È passato tanto tempo, ma non l’ho mai dimenticato. Franco Battiato, catanese, era venuto a un campo sportivo di Padova, a cinquanta metri da casa mia, a suonare e cantare gratis, per chi voleva ascoltarlo. Ci sono andato. Faceva freddino, ma il campo era strapieno. Un mio amico ascoltando quella musica a lampi e tuoni mi disse all’orecchio: "Sono bastonate sulle ginocchia". Era vero, ascoltavi quei suoni elettrici e ti sentivi percuotere. Eppure erano suoni d’amore. Battiato amava l’umanità, voleva aiutarla e proteggere ogni singolo uomo. Era questo per lui il compito della musica, e quindi della poesia e della scrittura. Noi in funzione degli altri. C’è qualcosa di cristiano in questo, nel far musica o poesia o romanzo. Da allora ho seguito Battiato come ho potuto, io che non sono un musicista e non canto e non seguo i cantanti.
M’interessava sentire come si evolveva il suo repertorio, che collaboratori trovava per i testi che unica alle sue musiche, per che cosa soffriva, per che cosa sperava. L’ho sentito disperarsi perché dormiva «sotto cieli di schizofrenia», e m’è sembrato che nei cieli cercasse e sperasse, e si disperasse perché non trovava. Però più di una volta nei suoi versi ho sentito il brivido, se non del contatto, della vicinanza. Quel che cercava era lì. Ma il suo vero messaggio non sta nel cercare, sta nel dare. Noi non dobbiamo occuparci di noi, ma degli altri. Il senso della nostra vita sta nel "prenderci cura". La canzone più bella, la vera summa sistematica di Battiato, è quella che s’intitola "Io avrò cura di te", o semplicemente "La cura". C’è tutto lì, quel che dobbiamo fare per avere un senso. Non dobbiamo occuparci dell’altro perché è malato di malattie, ma perché è malato di se stesso: dobbiamo proteggerlo dalle sue ipocondrie, il che vuol dire dalla sua vita. Il che vuol dire che tutti e sempre han bisogno di aiuto e di protezione. Dobbiamo prenderci cura dell’altro da quando nasce a quando muore.

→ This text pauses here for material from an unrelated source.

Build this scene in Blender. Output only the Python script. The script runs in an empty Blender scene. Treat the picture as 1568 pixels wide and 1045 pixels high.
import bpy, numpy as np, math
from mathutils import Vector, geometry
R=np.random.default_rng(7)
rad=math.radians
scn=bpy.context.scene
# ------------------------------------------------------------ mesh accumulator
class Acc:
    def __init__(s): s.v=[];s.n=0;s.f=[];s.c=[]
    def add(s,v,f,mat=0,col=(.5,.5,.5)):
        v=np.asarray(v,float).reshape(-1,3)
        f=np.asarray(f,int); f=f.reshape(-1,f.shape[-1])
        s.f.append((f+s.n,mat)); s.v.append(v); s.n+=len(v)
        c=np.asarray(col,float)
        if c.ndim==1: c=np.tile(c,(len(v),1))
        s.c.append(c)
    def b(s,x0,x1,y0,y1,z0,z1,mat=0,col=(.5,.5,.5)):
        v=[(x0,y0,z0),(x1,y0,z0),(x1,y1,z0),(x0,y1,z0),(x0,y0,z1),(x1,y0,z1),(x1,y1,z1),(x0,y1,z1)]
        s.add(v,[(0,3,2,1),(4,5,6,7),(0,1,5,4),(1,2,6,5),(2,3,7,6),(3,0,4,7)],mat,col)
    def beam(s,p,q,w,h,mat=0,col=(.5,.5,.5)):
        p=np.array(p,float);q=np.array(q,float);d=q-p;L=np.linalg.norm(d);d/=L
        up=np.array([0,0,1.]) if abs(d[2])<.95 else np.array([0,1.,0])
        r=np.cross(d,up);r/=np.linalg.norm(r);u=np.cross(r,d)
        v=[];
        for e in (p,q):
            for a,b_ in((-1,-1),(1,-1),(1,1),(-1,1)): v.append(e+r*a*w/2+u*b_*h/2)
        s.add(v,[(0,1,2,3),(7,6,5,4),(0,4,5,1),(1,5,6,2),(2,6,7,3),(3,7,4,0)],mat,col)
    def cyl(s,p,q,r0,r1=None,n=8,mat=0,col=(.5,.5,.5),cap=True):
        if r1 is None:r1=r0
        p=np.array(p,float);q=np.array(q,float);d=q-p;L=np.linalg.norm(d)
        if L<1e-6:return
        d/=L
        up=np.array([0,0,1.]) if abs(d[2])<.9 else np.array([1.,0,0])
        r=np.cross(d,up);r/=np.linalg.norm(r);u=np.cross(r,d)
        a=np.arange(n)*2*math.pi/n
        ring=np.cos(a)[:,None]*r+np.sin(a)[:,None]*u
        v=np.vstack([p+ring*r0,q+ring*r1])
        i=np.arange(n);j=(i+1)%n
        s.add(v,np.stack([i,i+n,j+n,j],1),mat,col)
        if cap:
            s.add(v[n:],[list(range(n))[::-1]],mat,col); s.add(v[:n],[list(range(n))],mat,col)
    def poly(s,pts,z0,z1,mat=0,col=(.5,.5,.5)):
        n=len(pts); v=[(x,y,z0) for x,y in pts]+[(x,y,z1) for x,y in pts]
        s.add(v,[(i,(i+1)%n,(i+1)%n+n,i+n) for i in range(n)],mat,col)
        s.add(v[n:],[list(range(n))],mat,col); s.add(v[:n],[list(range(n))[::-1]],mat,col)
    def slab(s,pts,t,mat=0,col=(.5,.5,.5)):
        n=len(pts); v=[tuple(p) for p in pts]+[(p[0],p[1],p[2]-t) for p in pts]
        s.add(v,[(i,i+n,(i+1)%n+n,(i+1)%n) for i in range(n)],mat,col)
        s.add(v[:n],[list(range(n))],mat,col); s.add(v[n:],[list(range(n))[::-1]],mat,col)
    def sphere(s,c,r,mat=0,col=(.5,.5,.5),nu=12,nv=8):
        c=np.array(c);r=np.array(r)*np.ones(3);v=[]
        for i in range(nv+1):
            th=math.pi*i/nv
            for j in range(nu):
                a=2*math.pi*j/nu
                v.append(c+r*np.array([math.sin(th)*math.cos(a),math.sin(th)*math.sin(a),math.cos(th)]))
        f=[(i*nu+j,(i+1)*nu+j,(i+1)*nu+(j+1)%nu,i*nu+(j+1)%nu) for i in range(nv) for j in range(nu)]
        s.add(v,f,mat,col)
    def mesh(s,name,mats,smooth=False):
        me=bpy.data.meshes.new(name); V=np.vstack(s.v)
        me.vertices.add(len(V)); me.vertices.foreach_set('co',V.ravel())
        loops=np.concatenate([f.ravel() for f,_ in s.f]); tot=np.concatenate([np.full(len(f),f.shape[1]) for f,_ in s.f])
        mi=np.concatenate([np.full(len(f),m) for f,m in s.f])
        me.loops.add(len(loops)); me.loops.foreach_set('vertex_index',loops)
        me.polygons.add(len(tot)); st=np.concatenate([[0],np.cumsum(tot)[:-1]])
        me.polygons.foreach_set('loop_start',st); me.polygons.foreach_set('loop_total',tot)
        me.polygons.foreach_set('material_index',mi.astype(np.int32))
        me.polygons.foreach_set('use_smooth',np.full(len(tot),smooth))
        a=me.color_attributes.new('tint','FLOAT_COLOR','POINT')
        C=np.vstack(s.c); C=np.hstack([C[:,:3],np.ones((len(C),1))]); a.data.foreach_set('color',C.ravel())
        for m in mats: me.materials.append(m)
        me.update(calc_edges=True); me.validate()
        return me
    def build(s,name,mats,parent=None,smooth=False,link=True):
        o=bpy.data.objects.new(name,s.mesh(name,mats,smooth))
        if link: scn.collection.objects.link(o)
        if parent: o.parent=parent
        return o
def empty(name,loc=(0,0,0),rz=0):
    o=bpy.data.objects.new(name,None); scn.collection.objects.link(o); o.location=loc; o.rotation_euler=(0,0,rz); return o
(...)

L’esistenzialismo fa un gran discutere del tempo, la relatività sostiene che non esiste, ma ci sono due versi scelti e musicati da Battiato i quali dicono che il tempo della vita è una sequenza di ingiustizie e di inganni, attraversando il tempo noi soffriamo e compito di ognuno è alleviare le sofferenze dell’altro. Ma ne vale la pena? L’altro se lo merita? Sì. Perché? Perché l’altro è «un essere speciale», e qui non sappiamo se Battiato scriva e canti per l’amico, per la persona amata, per il figlio o la figlia, per il padre o la madre: ogni altro è una figura speciale, e merita che noi ce ne prendiamo cura. Battiato scriveva (insieme al filosofo Manlio Sgalambro) e cantava questi versi un po’ prima delle grandi migrazioni, non credo che pensasse agli stranieri che sono altri perché figli di altre civiltà, ma in essi dice chiaramente che camminare insieme con l’altro è la via «che porta all’essenza», cioè al senso dell’esistenza.
Ho un lamento da esprimere, concludendo questo mio addio a Battiato: una delle più grandi sofferenze di chi legge versi o ascolta canti o legge libri è di sentire nel poeta o nel cantante o nel narratore un fratello, uno come lui, perciò vive in relazione con lui, sapere che lui c’è fa parte della vita, ma a un certo momento questa relazione gli viene troncata, non ne sa più nulla, perché? è giusto? Battiato è stato sottratto alla nostra conoscenza per lunghi anni, volevamo sapere come stava ma nessuno ce lo diceva, perché? C’era affetto nella nostra attenzione, e questo affetto è stato frustrato.